## Goal of the exercise
Each line from the top of the listing through the one holding "COL = scene.collection" should be restated word for word, with nothing added and no pictures.

## Source data
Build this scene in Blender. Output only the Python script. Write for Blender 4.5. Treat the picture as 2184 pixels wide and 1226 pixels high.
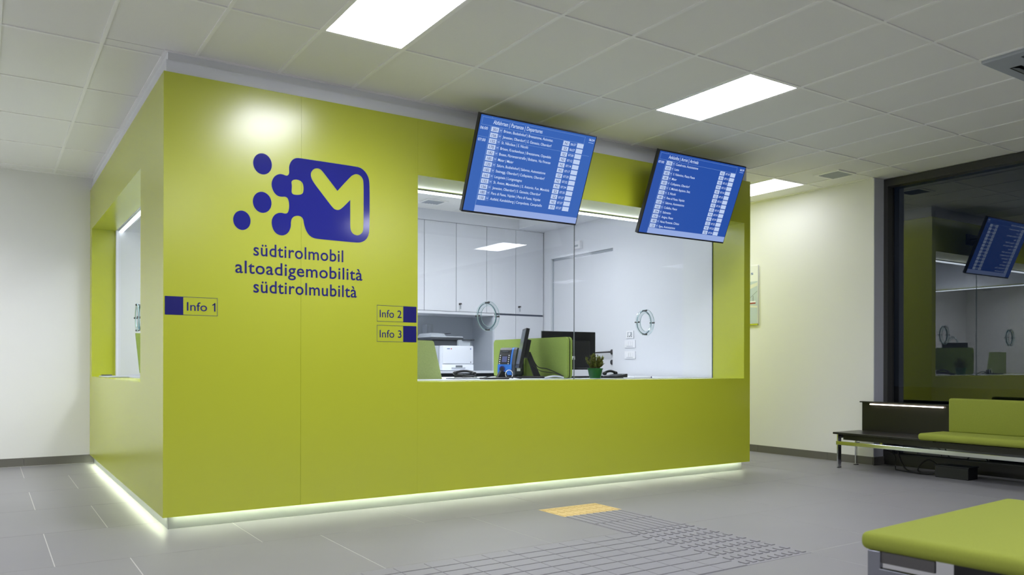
import bpy, bmesh, math, random
from mathutils import Matrix, Vector

random.seed(7)
for _o in list(bpy.data.objects):
    bpy.data.objects.remove(_o)
scene = bpy.context.scene
COL = scene.collection

# ------------------------------------------------------------------ camera, world, exposure
cam_d = bpy.data.cameras.new('camera')
cam = bpy.data.objects.new('camera', cam_d)
COL.objects.link(cam)
scene.camera = cam
cam_d.sensor_fit = 'HORIZONTAL'
cam_d.sensor_width = 36.0
cam_d.lens = 1771.26 / 2184 * 36.0
cam_d.shift_x = (1092 - 1265.90) / 2184
cam_d.shift_y = (777.62 - 613.0) / 2184
cam_d.clip_start = 0.05
cam_d.clip_end = 200
CAMP = Vector((-0.984, -6.310, 1.145))
_yaw, _roll = math.radians(36.257), math.radians(0.126)
_F = Vector((math.sin(_yaw), math.cos(_yaw), 0))
_R0 = Vector((math.cos(_yaw), -math.sin(_yaw), 0))
_U0 = Vector((0, 0, 1))
_R = _R0 * math.cos(_roll) + _U0 * math.sin(_roll)
_U = -_R0 * math.sin(_roll) + _U0 * math.cos(_roll)
cam.matrix_world = Matrix(((_R.x, _U.x, -_F.x, CAMP.x), (_R.y, _U.y, -_F.y, CAMP.y),
                           (_R.z, _U.z, -_F.z, CAMP.z), (0, 0, 0, 1)))
cam_d.dof.use_dof = True
cam_d.dof.focus_distance = 7.6
cam_d.dof.aperture_fstop = 2.8

world = bpy.data.worlds.new('night')
scene.world = world
world.use_nodes = True
world.node_tree.nodes['Background'].inputs[0].default_value = (0.010, 0.014, 0.024, 1)
world.node_tree.nodes['Background'].inputs[1].default_value = 1.0

scene.view_settings.view_transform = 'Standard'
scene.view_settings.look = 'None'
scene.view_settings.gamma = 1.0
scene.view_settings.use_curve_mapping = False
scene.view_settings.exposure = 0.0

PANEL_W = 22.0          # watts of one hall light panel
OFFICE_W = 17.0

# ------------------------------------------------------------------ dimensions
H = 3.291               # hall ceiling
L, D = 5.764, 4.894     # info kiosk footprint
Z0, Z1 = 0.091, 3.147   # green cladding bottom / top
TX, TY = 0.558, 1.116   # ceiling grid
GX, GY = 0.763, -0.954
XL, XR, XG = -3.7, 7.23, 7.47
YB, YF = 4.894, -11.2
WS, WH = 1.000, 2.688   # front window sill / head
WX0, WX1 = 1.864, 5.672
GLY = 0.484             # front glass plane
SY0, SY1 = 1.033, 4.690 # side window
GLX = 0.247
XI = 5.660              # office right wall
YC = 3.990              # cabinet fronts
HO = 3.235              # office ceiling


# ------------------------------------------------------------------ materials
def srgb(r, g, b):
    f = lambda c: (c / 255) / 12.92 if c / 255 <= 0.04045 else ((c / 255 + 0.055) / 1.055) ** 2.4
    return (f(r), f(g), f(b), 1.0)


def mat(name, col, rough=0.5, metal=0.0, spec=0.5, noise=0.0, nscale=30.0, bump=0.0, bscale=200.0, coat=0.0,
        coat_rough=0.1, stretch=None):
    m = bpy.data.materials.new(name)
    m.use_nodes = True
    nt = m.node_tree
    p = nt.nodes['Principled BSDF']
    p.inputs['Base Color'].default_value = col
    p.inputs['Roughness'].default_value = rough
    p.inputs['Metallic'].default_value = metal
    p.inputs['Specular IOR Level'].default_value = spec
    p.inputs['Coat Weight'].default_value = coat
    p.inputs['Coat Roughness'].default_value = coat_rough
    tc = nt.nodes.new('ShaderNodeTexCoord')
    src = tc.outputs['Object']
    if stretch:
        mp = nt.nodes.new('ShaderNodeMapping')
        mp.inputs['Scale'].default_value = stretch
        nt.links.new(src, mp.inputs[0])
        src = mp.outputs[0]
    if noise:
        n = nt.nodes.new('ShaderNodeTexNoise')
        n.inputs['Scale'].default_value = nscale
        n.inputs['Detail'].default_value = 6
        nt.links.new(src, n.inputs['Vector'])
        mx = nt.nodes.new('ShaderNodeMix')
        mx.data_type = 'RGBA'
        mx.inputs['A'].default_value = tuple(c * (1 - noise) for c in col[:3]) + (1,)
        mx.inputs['B'].default_value = tuple(min(1, c * (1 + noise)) for c in col[:3]) + (1,)
        nt.links.new(n.outputs['Fac'], mx.inputs['Factor'])
        nt.links.new(mx.outputs['Result'], p.inputs['Base Color'])
    if bump:
        n2 = nt.nodes.new('ShaderNodeTexNoise')
        n2.inputs['Scale'].default_value = bscale
        n2.inputs['Detail'].default_value = 4
        nt.links.new(src, n2.inputs['Vector'])
        b = nt.nodes.new('ShaderNodeBump')
        b.inputs['Strength'].default_value = bump
        b.inputs['Distance'].default_value = 0.002
        nt.links.new(n2.outputs['Fac'], b.inputs['Height'])
        nt.links.new(b.outputs[0], p.inputs['Normal'])
    return m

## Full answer
Build this scene in Blender. Output only the Python script. Write for Blender 4.5. Treat the picture as 2184 pixels wide and 1226 pixels high.
import bpy, bmesh, math, random
from mathutils import Matrix, Vector

random.seed(7)
for _o in list(bpy.data.objects):
    bpy.data.objects.remove(_o)
scene = bpy.context.scene
COL = scene.collection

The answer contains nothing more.